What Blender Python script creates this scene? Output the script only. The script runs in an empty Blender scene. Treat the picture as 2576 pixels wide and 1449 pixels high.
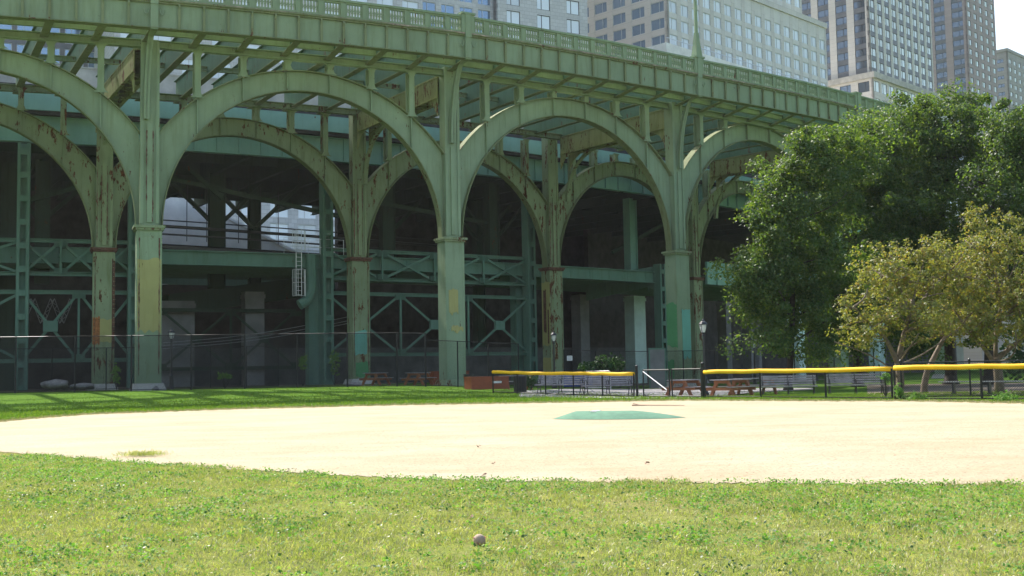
import bpy, math, random
import numpy as np
from mathutils import Vector, Matrix
random.seed(7); np.random.seed(7)
scene = bpy.context.scene

# ---------------------------------------------------------------- camera, sky, sun, exposure
FPX, YH, ROLL, EYE = 2900.0, 940.0, 0.018, 1.0
PITCH = math.atan((YH-724.5)/FPX)
cam_data = bpy.data.cameras.new("camera"); cam = bpy.data.objects.new("camera", cam_data)
scene.collection.objects.link(cam); scene.camera = cam
cam_data.sensor_width = 36; cam_data.lens = FPX/2576*36
cam_data.clip_start = 0.1; cam_data.clip_end = 5000
ROT = Matrix.Rotation(math.pi/2+PITCH, 3, 'X') @ Matrix.Rotation(-ROLL, 3, 'Z')
cam.matrix_world = Matrix.Translation((0, 0, EYE)) @ ROT.to_4x4()

SUN_EL, SUN_AZ = math.radians(46), math.radians(-34)     # azimuth measured from the view axis (+Y) to the right (+X)
world = bpy.data.worlds.new("World"); scene.world = world; world.use_nodes = True
wn = world.node_tree.nodes; bg = wn["Background"]
sky = wn.new("ShaderNodeTexSky"); sky.sky_type = 'NISHITA'; sky.sun_disc = False
sky.sun_elevation = SUN_EL; sky.sun_rotation = SUN_AZ; sky.air_density = 1.3; sky.dust_density = 3.0; sky.ozone_density = 1.0
world.node_tree.links.new(sky.outputs[0], bg.inputs[0]); bg.inputs[1].default_value = 0.15
sl = bpy.data.lights.new("sun", 'SUN'); sl.energy = 4.4; sl.angle = math.radians(0.55); sl.color = (1.0, 0.95, 0.86)
so = bpy.data.objects.new("sun", sl); scene.collection.objects.link(so)
sd = Vector((math.sin(SUN_AZ)*math.cos(SUN_EL), math.cos(SUN_AZ)*math.cos(SUN_EL), math.sin(SUN_EL)))
so.rotation_euler = sd.to_track_quat('Z', 'Y').to_euler()
scene.view_settings.view_transform = 'Standard'; scene.view_settings.look = 'None'
scene.view_settings.exposure = 1.15; scene.view_settings.gamma = 1

# ---------------------------------------------------------------- pixel (2576 wide) to world helpers
def ray(px, py):
    d = ROT @ Vector(((px-1288)/FPX, -(py-724.5)/FPX, -1)); return d
def at_z(px, py, z):
    d = ray(px, py); t = (z-EYE)/d.z; return Vector((d.x*t, d.y*t, z))
def at_y(px, py, y):
    d = ray(px, py); t = y/d.y; return Vector((d.x*t, y, EYE+d.z*t))
def sstep(a, b, v):
    t = min(1, max(0, (v-a)/(b-a))); return t*t*(3-2*t)
def H(x, y):
    return 0.45*sstep(38, 58, y)*sstep(-5, 8, -x) - 0.15*sstep(42, 48, y)*sstep(3, 8, x)
def gnd(px, py):
    z = 0
    for _ in range(30):
        p = at_z(px, py, z); z = 0.5*z+0.5*H(p.x, p.y)
    p = at_z(px, py, z); return Vector((p.x, p.y, H(p.x, p.y)))
def gx(px, y):                     # ground point in pixel column px at depth y
    yy = 940
    p = at_y(px, 950, y); return Vector((p.x, y, H(p.x, y)))

# ---------------------------------------------------------------- mesh builder
Z = Vector((0, 0, 1))
class Fr:
    def __init__(s, o, ax, ay=None, az=None):
        s.o = Vector(o); s.ax = Vector(ax).normalized(); s.az = Vector(az or (0, 0, 1)); s.ay = Vector(ay) if ay else s.az.cross(s.ax).normalized()
    def p(s, x, y, z): return s.o + s.ax*x + s.ay*y + s.az*z
WORLD = Fr((0, 0, 0), (1, 0, 0))
def fr2(p0, p1, z=0):
    d = Vector((p1[0]-p0[0], p1[1]-p0[1], 0)); return Fr((p0[0], p0[1], z), d), d.length
class MB:
    def __init__(s): s.v = []; s.f = []
    def hexa(s, c):                # 8 corners: bottom 4 ccw, top 4
        b = len(s.v); s.v += [tuple(q) for q in c]
        for f in ((0, 3, 2, 1), (4, 5, 6, 7), (0, 1, 5, 4), (1, 2, 6, 5), (2, 3, 7, 6), (3, 0, 4, 7)): s.f.append(tuple(b+i for i in f))
        return s
    def box(s, fr, x0, x1, y0, y1, z0, z1):
        return s.hexa([fr.p(x0, y0, z0), fr.p(x1, y0, z0), fr.p(x1, y1, z0), fr.p(x0, y1, z0), fr.p(x0, y0, z1), fr.p(x1, y0, z1), fr.p(x1, y1, z1), fr.p(x0, y1, z1)])
    def taper(s, fr, w0, d0, w1, d1, z0, z1):
        return s.hexa([fr.p(a*w/2, b*d/2, z) for (w, d, z) in ((w0, d0, z0), (w1, d1, z1)) for a, b in ((-1, -1), (1, -1), (1, 1), (-1, 1))])
    def beam(s, p0, p1, w, h, up=Z):
        p0 = Vector(p0); p1 = Vector(p1); ax = (p1-p0); L = ax.length
        if L < 1e-6: return s
        ax /= L; ay = Vector(up).cross(ax)
        if ay.length < 1e-4: ay = Vector((1, 0, 0)).cross(ax)
        ay.normalize(); az = ax.cross(ay)
        return s.box(Fr(p0, ax, ay, az), 0, L, -w/2, w/2, -h/2, h/2)
    def ibeam(s, p0, p1, w, h, t=.04, up=Z):
        p0 = Vector(p0); p1 = Vector(p1); ax = (p1-p0); L = ax.length; ax /= L; ay = Vector(up).cross(ax)
        if ay.length < 1e-4: ay = Vector((1, 0, 0)).cross(ax)
        ay.normalize(); az = ax.cross(ay); fr = Fr(p0, ax, ay, az)
        s.box(fr, 0, L, -w/2, w/2, h/2-t, h/2); s.box(fr, 0, L, -w/2, w/2, -h/2, -h/2+t); s.box(fr, 0, L, -t/2, t/2, -h/2+t, h/2-t); return s
    def tube(s, pts, rad, n=8, cap=True):
        pts = [Vector(p) for p in pts]
        if not isinstance(rad, (list, tuple)): rad = [rad]*len(pts)
        b = len(s.v); prev = None
        for i, p in enumerate(pts):
            d = (pts[min(i+1, len(pts)-1)]-pts[max(i-1, 0)]).normalized()
            if prev is None:
                a = d.cross(Vector((0, 1, 0)) if abs(d.y) < .9 else Vector((1, 0, 0))).normalized()
            else:
                a = (prev-d*prev.dot(d)).normalized()
            prev = a; c = d.cross(a)
            for k in range(n):
                t = 2*math.pi*k/n; s.v.append(tuple(p+(a*math.cos(t)+c*math.sin(t))*rad[i]))
        for i in range(len(pts)-1):
            for k in range(n):
                k2 = (k+1) % n; s.f.append((b+i*n+k, b+i*n+k2, b+(i+1)*n+k2, b+(i+1)*n+k))
        if cap:
            s.f.append(tuple(b+k for k in range(n-1, -1, -1))); s.f.append(tuple(b+(len(pts)-1)*n+k for k in range(n)))
        return s
    def lathe(s, o, prof, n=16):
        o = Vector(o); b = len(s.v)
        for r, z in prof:
            for k in range(n):
                t = 2*math.pi*k/n; s.v.append((o.x+r*math.cos(t), o.y+r*math.sin(t), o.z+z))
        for i in range(len(prof)-1):
            for k in range(n):
                k2 = (k+1) % n; s.f.append((b+i*n+k, b+i*n+k2, b+(i+1)*n+k2, b+(i+1)*n+k))
        s.f.append(tuple(b+k for k in range(n-1, -1, -1))); s.f.append(tuple(b+(len(prof)-1)*n+k for k in range(n)))
        return s
    def strip(s, fr, inner, outer, y0, y1):   # closed band between two (x,z) polylines, thickness y0..y1
        n = len(inner); b = len(s.v)
        for (xi, zi), (xo, zo) in zip(inner, outer):
            for x, z, y in ((xi, zi, y0), (xo, zo, y0), (xo, zo, y1), (xi, zi, y1)): s.v.append(tuple(fr.p(x, y, z)))
        for i in range(n-1):
            for k in range(4):
                k2 = (k+1) % 4; s.f.append((b+i*4+k, b+i*4+k2, b+(i+1)*4+k2, b+(i+1)*4+k))
        s.f.append((b+3, b+2, b+1, b)); e = b+(n-1)*4; s.f.append((e, e+1, e+2, e+3)); return s
    def prism(s, fr, poly, y0, y1):           # polygon in (x,z)
        b = len(s.v); n = len(poly)
        for y in (y0, y1):
            for x, z in poly: s.v.append(tuple(fr.p(x, y, z)))
        s.f.append(tuple(range(b, b+n))); s.f.append(tuple(range(b+2*n-1, b+n-1, -1)))
        for k in range(n):
            k2 = (k+1) % n; s.f.append((b+k2, b+k, b+n+k, b+n+k2))
        return s
    def build(s, name, mat, parent=None, smooth=False):
        me = bpy.data.meshes.new(name); me.from_pydata(s.v, [], s.f); me.update()
        if smooth:
            me.polygons.foreach_set('use_smooth', [True]*len(me.polygons))
        me.materials.append(mat); o = bpy.data.objects.new(name, me); scene.collection.objects.link(o)
        if parent: o.parent = parent
        return o
def recalc(o):
    import bmesh
    bm = bmesh.new(); bm.from_mesh(o.data); bmesh.ops.recalc_face_normals(bm, faces=bm.faces); bm.to_mesh(o.data); bm.free()
def tag(o, label=None, cat=None, group=None, kind=None):
    if label: o['label'] = label
    if cat: o['category'] = cat
    if group: o['group'] = group
    if kind: o['kind'] = kind
    return o
def root(name, loc, label, cat, group=None):
    o = bpy.data.objects.new(name, None); scene.collection.objects.link(o); o.location = loc; o.empty_display_size = .3
    return tag(o, label, cat, group)
def adopt(r, objs):                # geometry written in world space goes under an Empty at the thing's base
    for o in objs:
        o.parent = r; o.matrix_parent_inverse = Matrix.Translation(-Vector(r.location))
def copy_tree(o, parent=None):
    c = o.copy(); scene.collection.objects.link(c); c.parent = parent
    for ch in list(o.children): copy_tree(ch, c)
    return c

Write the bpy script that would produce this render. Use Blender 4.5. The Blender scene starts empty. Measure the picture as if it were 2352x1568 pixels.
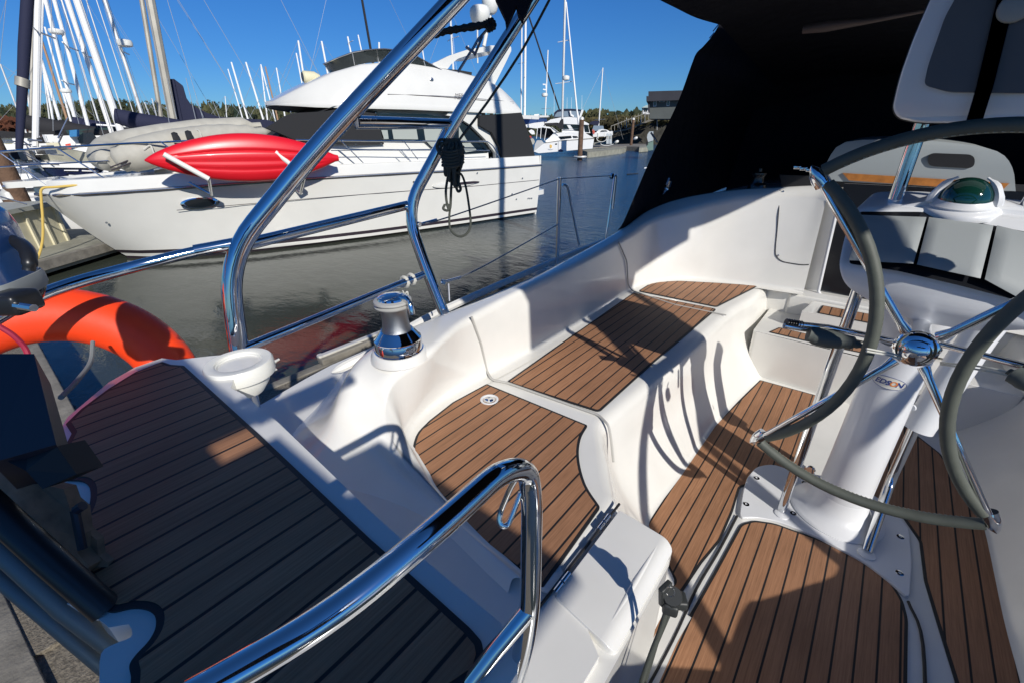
import bpy, bmesh, math, random
from mathutils import Vector, Matrix
from mathutils.geometry import tessellate_polygon
random.seed(7)
SC = bpy.context.scene
COL = SC.collection
PI = math.pi
R = math.radians
CZ = 2.30            # eye height above the water; world: X starboard, Y forward, Z up
# ---------------------------------------------------------------- survey of the place
# sight lines from the photographer's eye, intersected with real planes (a deck at a known
# height, a vertical plane) give true positions in metres.
FF = 1000.0; CX0 = 1176.0; CY0 = 784.0; HOR = 300.0; ROLL = R(0.9)
PIT = math.atan((CY0-HOR)/FF)
def _ray(x, y):
    u = (x-CX0)/FF; v = -(y-CY0)/FF
    c, s = math.cos(ROLL), math.sin(ROLL)
    u, v = u*c+v*s, -u*s+v*c
    return (u, math.cos(PIT)+math.sin(PIT)*v, -math.sin(PIT)+math.cos(PIT)*v)
_d = _ray(2085, 300); AZ = math.atan2(_d[0], _d[1])
def ray(x, y):
    d = _ray(x, y); c, s = math.cos(AZ), math.sin(AZ)
    return Vector((d[0]*c-d[1]*s, d[0]*s+d[1]*c, d[2]))
EYE = Vector((0, 0, CZ))
def G(x, y, h): r = ray(x, y); return EYE+r*(h/-r.z)              # on the level h metres below the eye
def GX(x, y, X): r = ray(x, y); return EYE+r*(X/r.x)
def GY(x, y, Y): r = ray(x, y); return EYE+r*(Y/r.y)
FWD = Vector((-math.sin(AZ)*math.cos(PIT), math.cos(AZ)*math.cos(PIT), -math.sin(PIT)))
def D(x, y, d): r = ray(x, y); return EYE+r*(d/r.dot(FWD))        # at view depth d
def DH(x, y, d):                                                   # at horizontal distance d
    r = ray(x, y); return EYE+r*(d/math.hypot(r.x, r.y))
def V(x, y, h): return Vector((x, y, CZ-h))
# ---------------------------------------------------------------- object helpers
def empty(name, loc):
    o = bpy.data.objects.new(name, None); COL.objects.link(o); o.location = loc
    o.empty_display_size = .1; return o
def tag(o, label=None, cat=None, group=None, kind=None):
    if label: o['label'] = label
    if cat: o['category'] = cat
    if group: o['group'] = group
    if kind: o['kind'] = kind
    return o
def thing(name, loc, label, cat, group=None):
    return tag(empty(name, Vector(loc)), label, cat, group)
def world_loc(p):
    l = Vector(p.location)
    while p.parent: p = p.parent; l = l  # children keep world-space meshes
    return l
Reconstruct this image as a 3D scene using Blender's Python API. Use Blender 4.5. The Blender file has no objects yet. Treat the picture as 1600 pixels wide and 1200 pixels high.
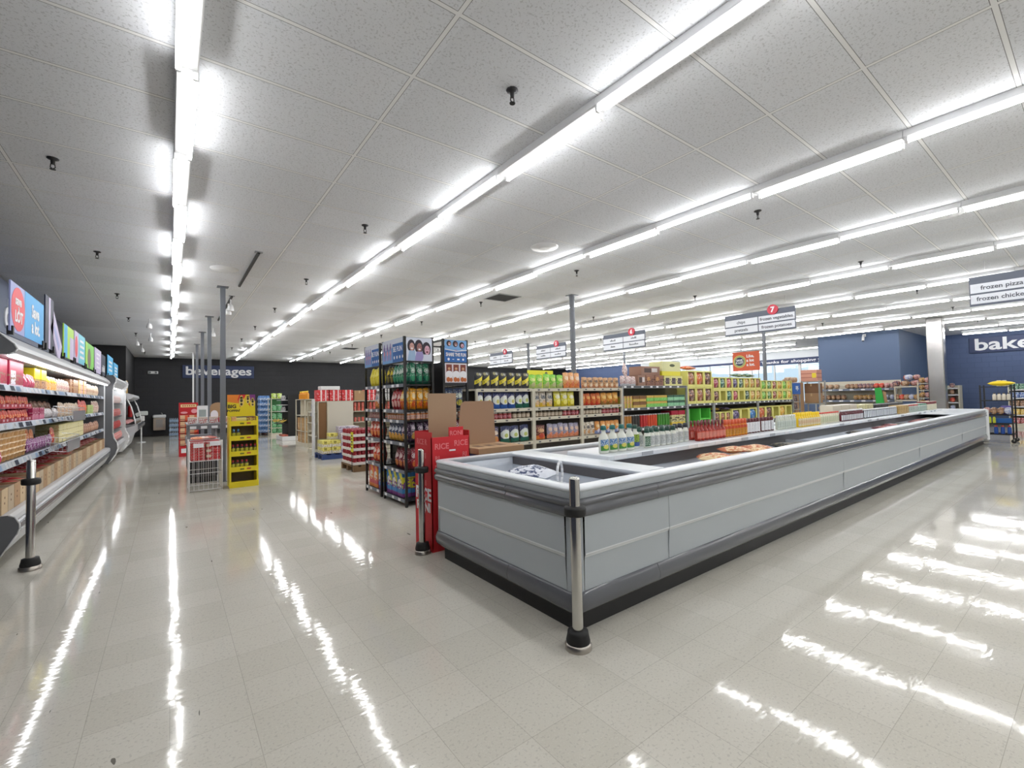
import bpy, bmesh, math, random
from mathutils import Vector, Matrix
random.seed(7)
C = bpy.context.scene.collection
PI = math.pi
H = 3.61            # ceiling height
EYE = 1.434
ORD = ['zeroth','first','second','third','fourth','fifth','sixth','seventh','eighth','ninth','tenth','eleventh','twelfth','thirteenth',
 'fourteenth','fifteenth','sixteenth','seventeenth','eighteenth','nineteenth','twentieth','twenty-first','twenty-second','twenty-third',
 'twenty-fourth','twenty-fifth','twenty-sixth','twenty-seventh','twenty-eighth','twenty-ninth','thirtieth','thirty-first','thirty-second','thirty-third','thirty-fourth','thirty-fifth']

# ---------------------------------------------------------------- materials
MATS = {}
def lin(c):
    return tuple(((v/255)/12.92 if v/255 <= 0.04045 else ((v/255+0.055)/1.055)**2.4) for v in c)
def mat(name, rgb=(200,200,200), rough=.5, metal=0., emit=0., spec=.5, alpha=None, trans=0., coat=0.):
    if name in MATS: return MATS[name]
    m = bpy.data.materials.new(name); m.use_nodes = True
    b = m.node_tree.nodes['Principled BSDF']; c = lin(rgb)
    b.inputs['Base Color'].default_value = (*c,1); b.inputs['Roughness'].default_value = rough
    b.inputs['Metallic'].default_value = metal; b.inputs['Specular IOR Level'].default_value = spec
    b.inputs['Coat Weight'].default_value = coat
    if trans: b.inputs['Transmission Weight'].default_value = trans
    if emit:
        b.inputs['Emission Color'].default_value = (*c,1); b.inputs['Emission Strength'].default_value = emit
    MATS[name] = m
    return m
class NT:
    def __init__(s, m): s.t = m.node_tree; s.n = s.t.nodes; s.l = s.t.links
    def new(s, ty, **kw):
        n = s.n.new(ty)
        for k, v in kw.items(): setattr(n, k, v)
        return n
    def math(s, op, a, b=None, clamp=False):
        n = s.new('ShaderNodeMath', operation=op, use_clamp=clamp)
        for i, x in enumerate((a, b)):
            if x is None: continue
            if isinstance(x, (int, float)): n.inputs[i].default_value = x
            else: s.l.new(x, n.inputs[i])
        return n.outputs[0]
    def mix(s, fac, a, b):
        n = s.new('ShaderNodeMix', data_type='RGBA')
        for sock, x in ((n.inputs['Factor'], fac), (n.inputs['A'], a), (n.inputs['B'], b)):
            if isinstance(x, (int, float)): sock.default_value = x
            elif isinstance(x, tuple): sock.default_value = (*x,1) if len(x) == 3 else x
            else: s.l.new(x, sock)
        return n.outputs['Result']
    def band(s, v, lo, hi):
        return s.math('MULTIPLY', s.math('GREATER_THAN', v, lo), s.math('LESS_THAN', v, hi))
def printed(name, base, layers=(), rough=.42, axis='XZ'):
    """Printed packaging: flat colour plus bands, ovals, windows and scribbled print in the package's own box coordinates."""
    if name in MATS: return MATS[name]
    m = mat(name, base, rough); t = NT(m); b = t.n['Principled BSDF']
    tc = t.new('ShaderNodeTexCoord'); sp = t.new('ShaderNodeSeparateXYZ'); t.l.new(tc.outputs['Generated'], sp.inputs[0])
    u, v = sp.outputs['XYZ'.index(axis[0])], sp.outputs['XYZ'.index(axis[1])]
    col = lin(base)
    for L in layers:
        k = L[0]; c = lin(L[-1])
        if k == 'h': f = t.band(v, L[1], L[2])
        elif k == 'v': f = t.band(u, L[1], L[2])
        elif k == 'rect': f = t.math('MULTIPLY', t.band(u, L[1], L[2]), t.band(v, L[3], L[4]))
        elif k == 'oval':
            du = t.math('DIVIDE', t.math('SUBTRACT', u, L[1]), L[3]); dv = t.math('DIVIDE', t.math('SUBTRACT', v, L[2]), L[4])
            f = t.math('LESS_THAN', t.math('ADD', t.math('MULTIPLY', du, du), t.math('MULTIPLY', dv, dv)), 1.)
        elif k in ('print', 'blob'):   # ('print', scale, threshold, vlo, vhi, colour)
            nz = t.new('ShaderNodeTexNoise'); mp = t.new('ShaderNodeMapping'); t.l.new(tc.outputs['Generated'], mp.inputs[0])
            mp.inputs['Scale'].default_value = (L[1], L[1], L[1]*(2.2 if k == 'print' else 1.)); t.l.new(mp.outputs[0], nz.inputs[0])
            nz.inputs['Scale'].default_value = 1.; nz.inputs['Detail'].default_value = 1.5
            f = t.math('MULTIPLY', t.math('GREATER_THAN', nz.outputs[0], L[2]), t.band(v, L[3], L[4]))
        elif k == 'diag':    # diagonal band through the centre
            s_ = t.math('ADD', t.math('MULTIPLY', u, L[1]), v); f = t.band(s_, L[2], L[3])
        col = t.mix(f, col, c)
    if not isinstance(col, tuple): t.l.new(col, b.inputs['Base Color'])
    return m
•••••
## WHAT THE TASK REQUIRES
Copy nothing but the lines from the top of the data down to the line containing "scene = bpy.context.scene", and leave the pictures out.

## RESPONSE TO THE EXERCISE
What Blender Python script creates this scene? Output the script only. The script runs in an empty Blender scene. Treat the picture as 2576 pixels wide and 1449 pixels high.
import bpy, math, random
import numpy as np
from mathutils import Vector, Matrix
random.seed(7); np.random.seed(7)
scene = bpy.context.scene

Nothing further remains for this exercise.